Ideas & Debate

Why Kenya still attracts more banks despite tightened rules


It’s almost inconceivable opening a bank account without the option of digital interactions. FILE PHOTO | NMG

Kenya is still likely to attract more banks, especially global names, despite the Banking (Amendment) Act, 2016.

Just early last week, Central Bank of Kenya (CBK) disclosed intention to finalise the processing of licence applications for Dubai Islamic Bank and Mayfair Bank, two institutions that had already been granted an “approval in principle”—the former being the largest Islamic bank in the United Arab Emirates (UAE) by assets.

In November 2016, SBM Holdings Ltd, Mauritius’ second largest bank by assets, disclosed intention to acquire Fidelity Bank.

The Banking (Amendment) Act, 2016, which has literally transformed the banking sector into a closed-cube environment (by virtue of risk-pricing caps and deposit floors), has been largely designated, by different quarters, as investment-negative for the sector.

However, despite the closed-cube environment, the sector for a couple of reasons is still likely to attract new players.

First, the fact that mobile phone is driving financial inclusion de-elevates part of set-up costs, especially for new entrants keen on mass-market banking.

It’s totally different case for new entrants focusing on wholesale banking. There is no doubt that Kenya remains a global innovation hub for mobile financial services.

Mobile wallets such as M-Pesa have now created plug-in economy—allowing commercial banks to easily plug in and roll-out innovative branchless banking products as well as allowing customers to manipulate their bank accounts remotely.

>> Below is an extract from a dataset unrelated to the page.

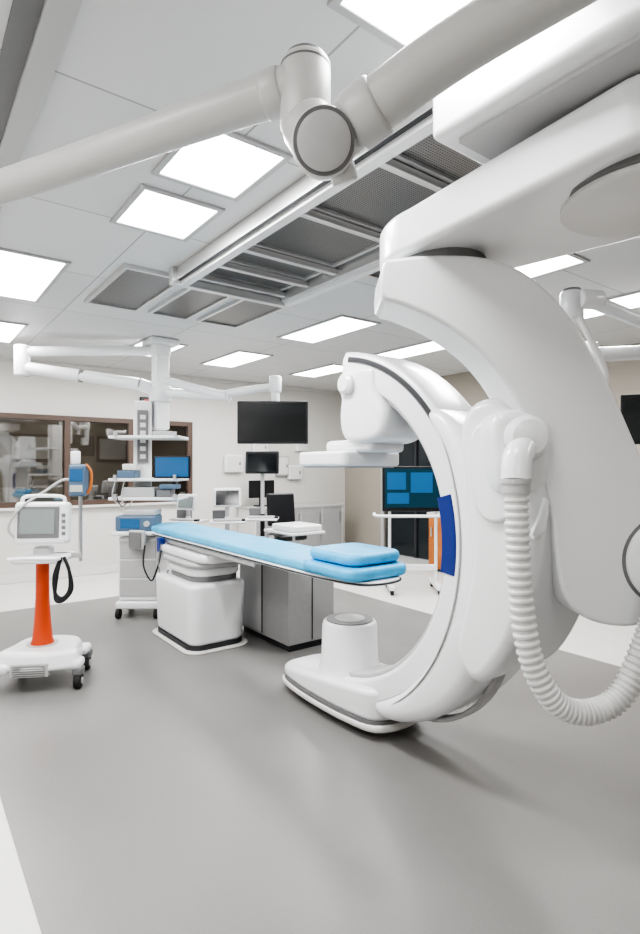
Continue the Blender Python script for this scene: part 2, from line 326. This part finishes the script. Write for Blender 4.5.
# tube side
pod=smooth2([(-.17,3.40),(-.23,3.20),(-.25,2.90),(-.24,2.62),(-.19,2.42),(0,2.36),(.19,2.42),(.24,2.62),(.25,2.90),(.23,3.20),(.17,3.40),(0,3.45)],4)
def zfp(v,top):
    v=v.copy(); t=min(max((v.y-2.3)/1.15,0),1)
    if top: v.z=.30-.12*t**1.5
    else: v.z=.105
    return v
prism('tube_pod',pod,(CX,0,0),X_,Y_,EZ,0,1,WHITE,bevel=.045,seg=5,zf=zfp)
base=[(a*1.03,2.88+(b-2.88)*1.04) for a,b in pod]
prism('tube_pod_base',base,(CX,0,0),X_,Y_,EZ,.05,.095,WHITE2,bevel=.018)
prism('tube_pod_gap',[(a*1.0,2.88+(b-2.88)*1.005) for a,b in pod],(CX,0,0),X_,Y_,EZ,.09,.115,MGREY)
rev('collimator',(CX,2.87,.22),(0,0,1),[(.235,0),(.215,.03),(.19,.10),(.183,.33),(.176,.355),(.163,.365)],WHITE,n=48)
rev('collimator_window',(CX,2.87,.580),(0,0,1),[(.155,0),(.155,.012),(.11,.013)],MGREY,n=48)
rev('collimator_window_inner',(CX,2.87,.590),(0,0,1),[(.10,0),(.10,.006)],LGREY,n=48)
endg()
# ================================================================ PATIENT TABLE
TX=2.36
grp('angiography_table',(TX,4.2,0),world=True)
def slab(name,pts,z0,z1,m,bevel,seg=3,zf=None): return prism(name,pts,(0,0,0),X_,Y_,EZ,z0,z1,m,bevel=bevel,seg=seg,zf=zf)
top=smooth2([(2.13,6.03),(2.12,4.6),(2.12,3.2),(2.14,2.75),(2.20,2.52),(2.36,2.46),(2.52,2.52),(2.58,2.75),(2.60,3.2),(2.60,4.6),(2.59,6.03)],4)
top=[(min(max(a,2.115),2.605),min(b,6.04)) for a,b in top]
slab('tabletop',top,.885,.912,WHITE,.008)
slab('tabletop_edge',[(TX+(a-TX)*1.03,4.16+(b-4.16)*1.006) for a,b in top],.893,.903,DARK,.002,1)
slab('mattress',rrect(.47,3.44,.06),0,.065,BLUE,.022,3,zf=lambda v,t:Vector((v.x+TX,v.y+4.28,.912+(.068 if t else 0))))
slab('cushion_lower',rrect(.50,.56,.09),0,.07,BLUE2,.03,4,zf=lambda v,t:Vector((v.x+TX,v.y+2.78,.914+(.076 if t else 0))))
slab('cushion_upper',rrect(.45,.50,.10),0,.07,BLUE2,.032,4,zf=lambda v,t:Vector((v.x+TX+.02,v.y+2.80,.995+(.074 if t else 0))))
for i,x in enumerate((2.10,2.615)): mm('side_rail_%d'%i,(x-.008,3.6,.86),(x+.008,5.6,.89),STEEL)
slab('undercarriage',rrect(.40,1.9,.05),0,1,WHITE,.015,zf=lambda v,t:Vector((v.x+TX,v.y+4.75,.84+(.045 if t else 0))))
slab('carriage_1',rrect(.52,1.05,.14),0,1,WHITE,.03,zf=lambda v,t:Vector((v.x+2.31,v.y+4.92,.76+(.08 if t else 0))))
slab('carriage_2',rrect(.56,.86,.18),0,1,LGREY,.02,zf=lambda v,t:Vector((v.x+2.29,v.y+4.90,.715+(.045 if t else 0))))
slab('carriage_3',rrect(.50,.74,.18),0,1,WHITE,.03,zf=lambda v,t:Vector((v.x+2.28,v.y+4.88,.63+(.085 if t else 0))))
slab('pedestal_neck',rrect(.46,.66,.15),0,1,MGREY,.01,zf=lambda v,t:Vector((v.x+2.28,v.y+4.86,.585+(.05 if t else 0))))
def zpd(v,t):
    k=1.0 if t else .95; return Vector((v.x*k+2.25,v.y*k+4.90,.045 if not t else .585))
slab('pedestal',rrect(.56,.92,.12),0,1,WHITE,.045,4,zf=zpd)
slab('pedestal_base_plate',rrect(.62,.98,.14),0,1,WHITE2,.008,zf=lambda v,t:Vector((v.x+2.25,v.y+4.90,.0+(.018 if t else 0))))
slab('pedestal_skirt',rrect(.54,.88,.13),0,1,DARK,.0,zf=lambda v,t:Vector((v.x+2.25,v.y+4.90,.018+(.035 if t else 0))))
mm('blue_clamp',(2.04,5.35,.76),(2.10,5.43,.90),ROYAL,bevel=.01)
box('control_panel',(1.98,5.82,.84),(.05,.20,.20),LGREY,bevel=.015,rz=.5); box('control_panel_face',(1.952,5.805,.84),(.008,.16,.16),MGREY,rz=.5)
box('control_bracket',(2.05,5.80,.86),(.12,.03,.03),STEEL)
sweep('cable_1',[(2.0,5.65,.80),(1.97,5.6,.6),(2.02,5.52,.46),(2.06,5.45,.60),(2.07,5.39,.76)],.009,BLACK,n=8)
sweep('cable_2',[(2.04,5.3,.85),(2.0,5.27,.65),(2.03,5.2,.5),(2.05,5.15,.62)],.007,MGREY,n=8)
endg()
grp('equipment_cabinet',(2.9,4.4,0),world=True)
mm('body',(2.66,4.0,.06),(3.16,4.86,.80),GREY,bevel=.008)
mm('plinth',(2.69,4.03,0),(3.13,4.83,.06),DARK)
mm('top',(2.65,3.99,.80),(3.17,4.87,.825),LGREY,bevel=.004)
mm('door_seam_1',(2.652,4.425,.08),(2.661,4.432,.79),DARK); mm('door_seam_2',(2.91,3.993,.08),(2.916,4.001,.79),DARK)
mm('door_panel',(2.654,4.44,.09),(2.660,4.84,.78),LGREY)
endg()
# ================================================================ big boom in the foreground
grp('ceiling_boom_arm',P(.0,1.6,2.6),world=True)
J=P(-.04,1.56)
cyl('upper_joint',(J.x,J.y,2.53),(J.x,J.y,2.73),.070,BOOM,bv=.015,n=48)
rev('upper_joint_cap',(J.x,J.y,2.728),(0,0,1),[(.06,0),(.055,.012),(.03,.02)],MGREY,n=48)
cyl('upper_joint_ring',(J.x,J.y,2.705),(J.x,J.y,2.710),.0710,MGREY,n=48)
sweep('arm_far',[P(-.06,1.565,2.665),P(-.35,1.64,2.62),P(-.8,1.78,2.56),P(-1.6,2.02,2.46)],lambda i,n:.060-.014*i/n,BOOM,n=28)
cyl('arm_far_collar',P(-.10,1.575,2.659),P(-.16,1.592,2.65),.064,BOOM,bv=.01)
cyl('elbow_body',P(.01,1.58,2.50),P(.01,1.42,2.425),.084,BOOM,bv=.02,n=48)
ax=(P(.01,1.42,2.425)-P(.01,1.58,2.50)).normalized()
rev('elbow_ring',P(.01,1.42,2.425),ax,[(.078,-.004),(.078,.008)],MGREY,n=48)
rev('elbow_cap',P(.01,1.42,2.425)+ax*.006,ax,[(.068,0),(.068,.008),(.055,.014)],LGREY,n=48)
cyl('elbow_link',(J.x,J.y,2.56),P(.0,1.54,2.49),.076,BOOM,bv=.01)
sweep('arm_near',[P(.03,1.50,2.475),P(.16,1.42,2.53),P(.36,1.33,2.62),P(.75,1.16,2.75),P(1.2,.95,2.9)],.066,BOOM,n=28)
cyl('collar_near',P(.085,1.465,2.497),P(.155,1.425,2.527),.076,BOOM,bv=.012,n=40)
cyl('lamp_stub',P(.05,1.50,2.43),P(.07,1.52,2.37),.036,BOOM,bv=.008)
cyl('ceiling_mount',P(1.2,.95,2.8),P(1.2,.95,3.098),.11,WHITE2)
endg()
# ================================================================ PENDANT at rear
def arm(name,p,q,r=.06,m=WHITE): return sweep(name,[p,(Vector(p)+Vector(q))/2,q],r,m,n=20)
grp('service_pendant',P(-1.88,6.6),world=True)
c=P(-1.88,6.6)
box('ceiling_flange',(c.x,c.y,CEIL-.04),(.34,.34,.076),WHITE,bevel=.02)
box('column',(c.x,c.y,2.55),(.17,.17,1.04),WHITE,bevel=.03,seg=3)
cyl('column_hub_1',(c.x,c.y,2.90),(c.x,c.y,3.04),.12,WHITE,bv=.02)
cyl('column_hub_2',(c.x,c.y,2.36),(c.x,c.y,2.56),.13,WHITE,bv=.02)
arm('arm_upper',P(-1.88,6.6,2.97),P(-3.35,6.3,2.90),.055)
cyl('arm_upper_cap',P(-3.35,6.3,2.62),P(-3.35,6.3,2.97),.085,WHITE,bv=.02)
arm('arm_lower',P(-3.35,6.3,2.72),P(-2.1,6.5,2.56),.07)
arm('arm_lower_2',P(-2.1,6.5,2.56),P(-1.88,6.6,2.48),.075)
cyl('arm_joint_band',P(-2.75,6.4,2.645),P(-2.70,6.41,2.638),.074,MGREY)
arm('arm_right',P(-1.88,6.6,2.48),P(-1.0,6.1,2.38),.055)
h=P(-2.06,6.5)
box('head_column',(h.x,h.y,1.86),(.20,.16,1.0),WHITE,bevel=.02,rz=-.3)
box('head_sockets',(h.x-.03,h.y-.095,1.95),(.12,.02,.6),MGREY,rz=-.3)
for i in range(6): box('socket_%d'%i,(h.x-.034,h.y-.107,1.72+.09*i),(.06,.008,.05),WHITE2,rz=-.3)
for i,z in enumerate((1.93,1.46,1.25)):
    box('shelf_%d'%i,P(-1.93,6.35,z),(.78,.46,.035),WHITE,bevel=.01,rz=-.64)
    for j,dx in enumerate((-.3,.35)): box('shelf_rail_%d_%d'%(i,j),P(-1.93+dx,6.1,z+.03),(.03,.05,.05),STEEL,rz=-.64)
box('monitor_blue',P(-1.62,6.15,1.60),(.40,.04,.25),BLACK,rz=-.64,bevel=.01); box('monitor_blue_screen',P(-1.62,6.123,1.60),(.36,.01,.21),SCRB,rz=-.64)
box('shelf_device_1',P(-2.0,6.3,1.32),(.36,.3,.11),LGREY,rz=-.64,bevel=.01); box('shelf_device_2',P(-1.7,6.25,1.53),(.22,.2,.10),LGREY,rz=-.64,bevel=.01)
box('shelf_device_3',P(-2.15,6.3,1.52),(.2,.2,.08),DEVB,rz=-.64,bevel=.01); box('shelf_device_4',P(-1.72,6.25,1.31),(.16,.2,.09),MGREY,rz=-.64,bevel=.01)
box('shelf_device_5',P(-2.12,6.3,1.60),(.16,.16,.07),WHITE2,rz=-.64,bevel=.01); box('shelf_device_6',P(-1.66,6.2,1.385),(.20,.16,.05),DEVB,rz=-.64,bevel=.008)
box('shelf_device_7',P(-1.75,6.3,1.97),(.22,.2,.06),LGREY,rz=-.64,bevel=.01)
for k in range(3): sweep('hanging_cable_%d'%k,[P(-2.25+.05*k,6.15,1.44),P(-2.27+.05*k,6.12,1.28),P(-2.2+.04*k,6.12,1.20-.03*k),P(-2.12+.04*k,6.14,1.26)],.006,BLACK if k%2 else LGREY,n=8)
endg()
grp('ceiling_mounted_monitor',P(-.49,5.8,2.07),world=True)
ang=-.6435
box('panel',P(-.49,5.8,2.06),(.73,.05,.44),BLACK,rz=ang,bevel=.01); box('screen',P(-.49,5.772,2.065),(.69,.006,.395),SCREEN,rz=ang)
box('back_mount',P(-.49,5.86,2.14),(.16,.09,.16),WHITE,rz=ang,bevel=.02)
cyl('drop_tube',P(-.47,5.9,2.15),P(-.47,5.9,2.52),.045,WHITE,bv=.01)
cyl('knuckle',P(-.47,5.9,2.38),P(-.47,5.9,2.56),.065,WHITE,bv=.02)
arm('arm',P(-.47,5.9,2.45),P(-1.0,6.1,2.40),.045)
arm('arm_2',P(-.98,6.1,2.36),P(-1.75,6.35,2.58),.045)
endg()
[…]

It’s almost inconceivable opening a bank account without the option of signing up to digital interactions. And if your bank is not offering you digital access to your account, consider migrating elsewhere.

We are in 2017. As part of adjustments to the Banking (Amendment) Act 2016, banks have to be extremely efficient and I can’t see any other way other than digitisation of distribution.

Second, the cost of regulation in Kenya is still relatively low—compared to markets such as South Africa and Nigeria. For a start, you only need Sh1 billion to get hold of a licence.

Additionally, the regulatory environment still draws most of its prudential guidelines from Basel II—which means no those tough domestic ring-fencing rules, no elevated balance buffers against those complex derivatives whose underlying assets are loosely cobbled together sub-prime assets; and no thickly reinforced firewall between core commercial operations and risky trading activities.

Third, Kenya’s accomodative capital account regulations offer immense capital passporting opportunities for new entrants seeking to play the region.

Essentially, by setting up shop in Kenya, a bank can easily externalise its balance sheet across the region. The EAC region is still considered to be the continent’s largest intra-trader, hence offers a lot of trade financing opportunities.

Fourth, Kenya’s market is niche-driven, and we often talk of niche leaders rather than market leaders. This allows a new entrant to shoot trade into a specific target market where its core strength lies, avoiding broad market’s elevated costs.

Finally, the upcoming commercialisation of oil find will also attract larger balance sheets given the heavy upstream financing. Effectively, barring extreme regulations, I still expect to see new players.